Monday, May 23, 2011

The trials of being a single mom, among other things...

Today was a rough day.  Woke up to J having gotten sick sometime in the night (don't know when cuz I didn't hear anything), then falling back to sleep in her own vomit.  Not the way I would normally like to start the day, but whatever.  So needless to say, she got to take a bubble bath bright and early, much to her delight.  I called her grandmother on her father's side (which is where she was part of yesterday) to see if anyone over in that direction had been sick lately, and she suggested that she may have caught something from one of her older sisters.  Duh, now I would know if K or K were sick lately, and if I thought that it may have come from one of them, I would not have called her.  I tell ya, some people....but let's not get into that...
Anyways, after her nice bubble bath, she got the diarrhea.  Poor thing...but I have to say, she doesn't let anything get her down.  I wish I could have that kind of energy and spunk when I don't feel well.  On a good note, though, she didn't get sick all day, and the diarrhea went away as well.  Maybe it was just something that she ate. 
Had a headache earlier tonight.  What a night for my dad to stand me up.  He usually comes over after he gets off of work and has supper.  It gives me a chance to go workout and blow off some steam.  Have you ever had one of those nights when you know that you just need a break?  That you need to get away, even if it's only for a few minutes?  That was my night.  I don't know what happened.  I just started to feel so overwhelmed all of a sudden, like I was suffocating (not literally, figuratively).  J wouldn't stay in her crib, K and K were jibber-jabbering instead of sleeping, and A was fussing in his crib.  I haven't ever gotten to the point where I have lost all patience before, but tonight I got pretty close.  And the worst part about it is that I could see myself getting closer and closer to that point, and I didn't know what to do to stop it.  That's scary...I know that I'm not a perfect parent, nor will I ever be, but I take my role as a mother very seriously.  God has trusted me with these children, and I don't want to let Him down.  There are times when I feel that I am failing, and tonight is one of those times...breaks my heart...what's done is done though, tomorrow is another day.  God's mercies are new every day.

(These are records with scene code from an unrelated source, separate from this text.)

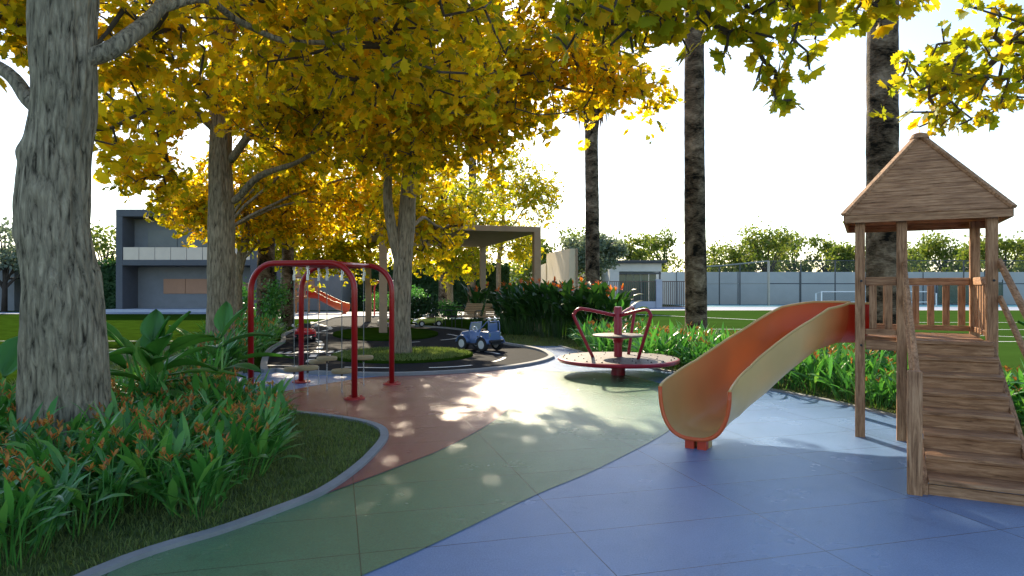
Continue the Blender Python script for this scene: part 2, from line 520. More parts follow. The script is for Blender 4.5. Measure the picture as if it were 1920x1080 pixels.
def slide_mat():
    """moulded plastic; sky sheen painted in as cream at the foot, shade as red orange by the tower"""
    m, nt, b = new_mat('slide_plastic')
    tc = N(nt, 'ShaderNodeUVMap')
    sp = N(nt, 'ShaderNodeSeparateXYZ')
    nt.links.new(tc.outputs['UV'], sp.inputs[0])
    v = coords(nt, (1, 1, 1))
    n = tex_noise(nt, v, 1.6, 3, 0.5)
    outer = ramp(nt, [(0.0, (0.84, 0.66, 0.28)), (0.56, (0.80, 0.60, 0.27)), (0.68, (0.70, 0.36, 0.13)), (0.80, (0.58, 0.12, 0.03)), (0.90, (0.50, 0.035, 0.010)), (1.0, (0.46, 0.02, 0.008))], sp.outputs['X'])  # outer side: sky reflection and shadow put into the colour
    inner = ramp(nt, [(0.0, (0.64, 0.46, 0.20)), (0.16, (0.72, 0.42, 0.16)), (0.36, (0.70, 0.24, 0.085)), (0.7, (0.62, 0.15, 0.03)), (1.0, (0.58, 0.10, 0.02))], sp.outputs['X'])
    mx = N(nt, 'ShaderNodeMix', data_type='RGBA')
    nt.links.new(sp.outputs['Y'], mx.inputs['Factor'])
    nt.links.new(outer, mx.inputs['A']); nt.links.new(inner, mx.inputs['B'])
    c2 = ramp(nt, [(0.3, (0.92, 0.92, 0.92)), (0.7, (1.04, 1.04, 1.04))], n)
    mu = N(nt, 'ShaderNodeMix', data_type='RGBA', blend_type='MULTIPLY'); mu.inputs['Factor'].default_value = 1
    nt.links.new(mx.outputs['Result'], mu.inputs['A']); nt.links.new(c2, mu.inputs['B'])
    nt.links.new(mu.outputs['Result'], b.inputs['Base Color'])
    b.inputs['Roughness'].default_value = 0.32
    tr = N(nt, 'ShaderNodeBsdfTranslucent')
    nt.links.new(mu.outputs['Result'], tr.inputs['Color'])
    ms = N(nt, 'ShaderNodeMixShader'); ms.inputs['Fac'].default_value = 0.22
    nt.links.new(b.outputs['BSDF'], ms.inputs[1]); nt.links.new(tr.outputs['BSDF'], ms.inputs[2])
    nt.links.new(ms.outputs['Shader'], nt.nodes['Material Output'].inputs['Surface'])
    return m


M['slide'] = slide_mat()
M['slide_rim'] = plain('slide_rim', (0.62, 0.10, 0.02), 0.3, 0.08, 3)
M['slide_red'] = plain('slide_foot_red', (0.55, 0.05, 0.015), 0.35, 0.08, 3)
M['slide_tan'] = plain('slide_foot_tan', (0.60, 0.40, 0.15), 0.35, 0.08, 3)
# ================================================================== GROUND
def struct_sheet(name, poly, z, mat):
    mb = MB(); mb.sheet(poly, z)
    return tag(mb.build(name, mat), kind='structure')


mb = MB()
mb.add([(-500, -120, 0), (500, -120, 0), (500, 900, 0), (-500, 900, 0)], [(0, 1, 2, 3)])
tag(mb.build('ground', M['lawn']), kind='structure')

gp = ground_at
bed_edge = [gp(185, 1080), gp(420, 1000), gp(520, 963), gp(600, 930), gp(660, 890), gp(700, 853), gp(721, 822), gp(706, 803), gp(650, 789), gp(560, 778)]
bed_more = [(-3.4, 8.55), (-4.15, 9.3), (-4.7, 10.6), (-5.05, 12.2)]
left_pts = [(-2.6, 0.5), (-2.62, 2.2)] + bed_edge + bed_more
left_curve = [tuple(p)[:2] for p in catmull(left_pts, 6, closed=False)]
road_near = [gp(520, 697.5), gp(560, 701), gp(660, 705), gp(760, 705.5), gp(860, 701), gp(940, 694), gp(1000, 684.5), gp(1028, 676), gp(1033, 670), gp(1015, 660), gp(985, 653), gp(945, 646)]
right_edge = [gp(1050, 650), gp(1100, 664), (2.62, 13.3), (3.2, 12.0), gp(1420, 728), gp(1560, 755), gp(1680, 783), (5.4, 6.2), (6.2, 4.0), (6.8, 2.0), (7.0, 0.5)]
rub_poly = left_curve + [gp(495, 697)] + road_near + [gp(970, 649)] + [tuple(p)[:2] for p in catmull(right_edge, 5, closed=False)]
struct_sheet('rubber_playground', rub_poly, 0.012, M['rubber_blue'])
# behind the camera the surface goes on
struct_sheet('rubber_playground_rear', [(-2.6, -12), (7.0, -12), (7.0, 0.5), (-2.6, 0.5)], 0.012, M['rubber_blue'])

rg = [gp(564, 947.5), gp(660, 912), gp(751.7, 877), gp(835, 843), gp(918, 797.5), gp(964, 760), gp(982, 737), gp(983, 722), gp(968, 708)]
_unused = [(-2.35, 3.3)] + [gp(300, 1048), gp(420, 1003), gp(520, 966)]
gb = [gp(691, 1079), gp(818, 1022), gp(1001.7, 933), gp(1126.7, 879), gp(1251.7, 812), gp(1300, 770), gp(1275, 735), gp(1190, 708), gp(1110, 699), gp(1040, 698)]
gpoly = [tuple(p)[:2] for p in catmull([(-1.95, 2.2), (-1.2, 3.13)] + gb, 6, closed=False)] + [gp(1000, 692), gp(968, 700)]
inner_left = [(p[0] + 0.03, p[1]) for p in left_curve]
bottom_left = [p for p in left_curve if 2.2 <= p[1] and p[1] <= 4.95 and p[0] > -2.7]
gpoly = gpoly + [tuple(p)[:2] for p in catmull(list(reversed(rg)), 6, closed=False)] + list(reversed(bottom_left)) + [(-2.62, 1.6)]
struct_sheet('rubber_green_area', gpoly, 0.016, M['rubber_green'])
bed_side = [p for p in left_curve if 4.9 < p[1] < 12.0]
red_top = [gp(455, 744), gp(509, 740), gp(598, 724), gp(672, 712), gp(720, 707)]
rn = [p for p in road_near[3:6]]
rpoly = [tuple(p)[:2] for p in catmull(rg, 6, closed=False)] + list(reversed([(p[0], p[1] - 0.0) for p in rn])) \
    + list(reversed([tuple(p)[:2] for p in catmull(red_top, 5, closed=False)])) + list(reversed([p for p in left_curve if 4.8 < p[1] < 9.55]))
struct_sheet('rubber_red_area', rpoly, 0.020, M['rubber_red'])

# kerbs of the near planting bed
mb = MB(); ribbon(mb, left_curve, 0.085, 0.0, 0.045)
tag(mb.build('kerb', M['kerb'], smooth='auto'), kind='structure')
mb = MB(); ribbon(mb, [tuple(p)[:2] for p in catmull(right_edge, 5, closed=False)], 0.09, 0.0, 0.035)
tag(mb.build('kerb', M['kerb'], smooth='auto'), kind='structure')

# bed of dark soil and grass at the left
bpoly = left_curve + [gp(495, 697), (-5.6, 13.6), (-7.2, 19.0), (-9.5, 22), (-9.3, 14), (-7.6, 9), (-7.2, 5), (-6.5, 0.5)]
struct_sheet('planting_bed', bpoly, 0.016, M['soil'])
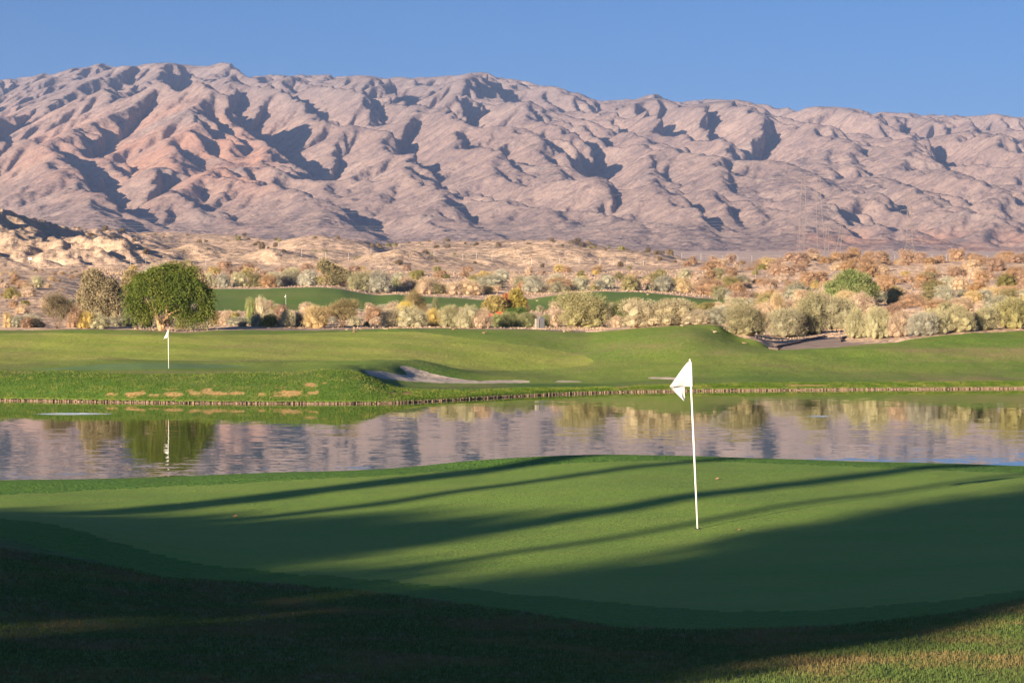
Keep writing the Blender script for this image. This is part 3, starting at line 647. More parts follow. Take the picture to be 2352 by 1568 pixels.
# ---------------------------------------------------------------- camera, sky, sun
cam = bpy.data.cameras.new('camera'); co = bpy.data.objects.new('camera', cam); COL.objects.link(co); scene.camera = co
co.location = (0, 0, CH); co.rotation_euler = (R(90), 0, 0); cam.sensor_width = 36; cam.lens = 36 * FOC / 2352
cam.shift_y = -(784 - HV) / 2352; cam.clip_end = 30000; cam.clip_start = .5
w = bpy.data.worlds.new('World'); scene.world = w; w.use_nodes = True
bg = w.node_tree.nodes['Background']; sk = w.node_tree.nodes.new('ShaderNodeTexSky'); sk.sky_type = 'NISHITA'
sk.sun_disc = False; sk.sun_elevation = SEL; sk.sun_rotation = math.pi + SAZ
sk.air_density = .5; sk.dust_density = 1.3; sk.ozone_density = 5.0; sk.altitude = 0
gm = w.node_tree.nodes.new('ShaderNodeMix'); gm.data_type = 'RGBA'; gm.blend_type = 'MULTIPLY'; gm.inputs[0].default_value = 1; gm.inputs[7].default_value = (.60, .80, .83, 1); w.node_tree.links.new(sk.outputs[0], gm.inputs[6]); w.node_tree.links.new(gm.outputs[2], bg.inputs[0]); bg.inputs[1].default_value = .05
l = bpy.data.lights.new('sun', 'SUN'); l.energy = 5.0; l.angle = R(.55); l.color = (1, .79, .56)
lo = bpy.data.objects.new('sun', l); COL.objects.link(lo)
lo.rotation_euler = mathutils.Vector((math.sin(SAZ) * math.cos(SEL), math.cos(SAZ) * math.cos(SEL), -math.sin(SEL))).to_track_quat('-Z', 'Y').to_euler()
scene.view_settings.view_transform = 'Standard'; scene.view_settings.look = 'None'; scene.view_settings.gamma = 1; scene.view_settings.exposure = 1.55
print('setting', round(time.time() - _T0, 1))
# ================================================================ PLANTS
def _unit(v): return v / (np.linalg.norm(v, axis=-1, keepdims=True) + 1e-9)
def leaf_cloud(lobes, n, seed, sl=.16, sw=.02, nl=4, droop=0.0, up=.5, jit=.35, core=.80, zmin=0.0, fill=.25, ll=None):
    """lobes: (cx,cy,cz,rx,ry,rz). n sprigs of nl leaves each stand out of the lobes. returns V,F,leafrand,clump"""
    g = np.random.default_rng(seed); L = np.array(lobes, float)
    area = (L[:, 3] * L[:, 4] * L[:, 5]) ** (2 / 3.); pick = g.choice(len(L), n, p=area / area.sum()); l = L[pick]
    d = _unit(g.normal(size=(n, 3))); d[:, 2] = np.where(d[:, 2] < -.35, -d[:, 2], d[:, 2])
    # uneven surface: radius follows a lumpy random field of the direction
    ph = g.uniform(0, 6.28, (6,)); wv = g.normal(size=(6, 3)) * 3.2
    lump = sum(np.sin(d @ wv[k] + ph[k] + pick * 1.7) for k in range(6)) / 6
    r = (.86 + .30 * lump) * (1 - fill * g.random(n) ** 2)
    base = l[:, :3] + d * l[:, 3:6] * r[:, None]
    nrm = _unit(d / l[:, 3:6])
    dr = _unit(nrm + np.array([0, 0, up - droop]) + g.normal(size=(n, 3)) * jit)
    clump = np.clip(.5 + .9 * lump + g.normal(size=n) * .15, 0, 1)
    V = []; lr = []; cl = []
    S = sl * g.uniform(.6, 1.25, n); ll = ll or sl / nl * 1.9
    for k in range(nl):
        t = (k + g.random(n) * .6) / nl
        p = base + dr * (S * t)[:, None]; p[:, 2] -= droop * S * t * t * 1.2
        ld = _unit(dr + g.normal(size=(n, 3)) * .55 + np.array([0, 0, -droop * t.mean()]))
        side = _unit(np.cross(ld, g.normal(size=(n, 3)))) * (sw * g.uniform(.7, 1.4, n))[:, None]
        e = ld * (ll * g.uniform(.7, 1.3, n))[:, None]
        q = np.stack([p - side * .6, p + e * .45 + side * -1.0, p + e, p + e * .45 + side], 1)
        V.append(q); lr.append(np.repeat(g.random(n), 4)); cl.append(np.repeat(clump, 4))
    V = np.concatenate(V).reshape(-1, 3); lr = np.concatenate(lr); cl = np.concatenate(cl)
    F = np.arange(len(V)).reshape(-1, 4)
    if core:
        th = np.linspace(0, 2 * np.pi, 11)[:-1]; phs = np.linspace(-.45 * np.pi, .5 * np.pi, 7)
        for (cx, cy, cz, rx, ry, rz) in lobes:
            D = np.array([[math.cos(a) * math.cos(b), math.sin(a) * math.cos(b), math.sin(b)] for b in phs for a in th])
            lm = sum(np.sin(D @ wv[k] + ph[k]) for k in range(6)) / 6
            C = np.array([cx, cy, cz]) + D * np.array([rx, ry, rz]) * core * (.86 + .3 * lm + g.normal(size=len(D)) * .05)[:, None]
            o = len(V); V = np.concatenate([V, C]); lr = np.concatenate([lr, g.random(len(C)) * .4]); cl = np.concatenate([cl, np.full(len(C), .3)])
            f = [(o + i * 10 + j, o + i * 10 + (j + 1) % 10, o + (i + 1) * 10 + (j + 1) % 10, o + (i + 1) * 10 + j) for i in range(6) for j in range(10)]
            F = np.concatenate([F, np.array(f)])
    V[:, 2] = np.maximum(V[:, 2], zmin)
    return V, F, lr, cl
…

Don't get me wrong, I love being a mother, and compared to what my life was like before, I wouldn't trade where I am now to have what I had back then (which wasn't much, believe me).  But there are times when I wish I could have a break.  Not a workout break, but a mental break.  Where I didn't have to think about what bills I have to pay, when I will have to buy more diapers, or worry about, well everything.  There are times when reality hits and I realize that I am both a mother and father, a protector, a psychologist, a doctor, a taxi service, a teacher, a disciplinarian, a cook, a maid, and many other things.  And I begin to feel very overwhelmed.  And I know that if I didn't have Jesus to lean on, I would crumble under the pressure.  I am not a strong person.  I dislike confrontation and avoid it at all costs.  My feelings get hurt very easily, and I spend the better part of my day terrified of what may (but most likely won't) happen.  I cry myself to sleep more nights than not.
I almost laugh when people say that they think that I am a strong person.  What they see is not me, but God working through me.  I have heard many times that God doesn't give you more than you can handle.  I don't know if I really believe that.  My pastor says it differently.  God ALWAYS gives you more than you can handle, so you lean on Him for strength.  It keeps us humble.  I pray that He keeps me humble, that I never think that I can do any of this on my own, without Him.  Struggles will either solidify your faith, or make you lose it.  Although I don't think that it is so much a matter of losing faith, but of not having it in the first place, or having it in the wrong thing. 
Well, I am getting tired, so I am going to sign off for the evening.  Talk at you all later!  Have a good one, and God bless!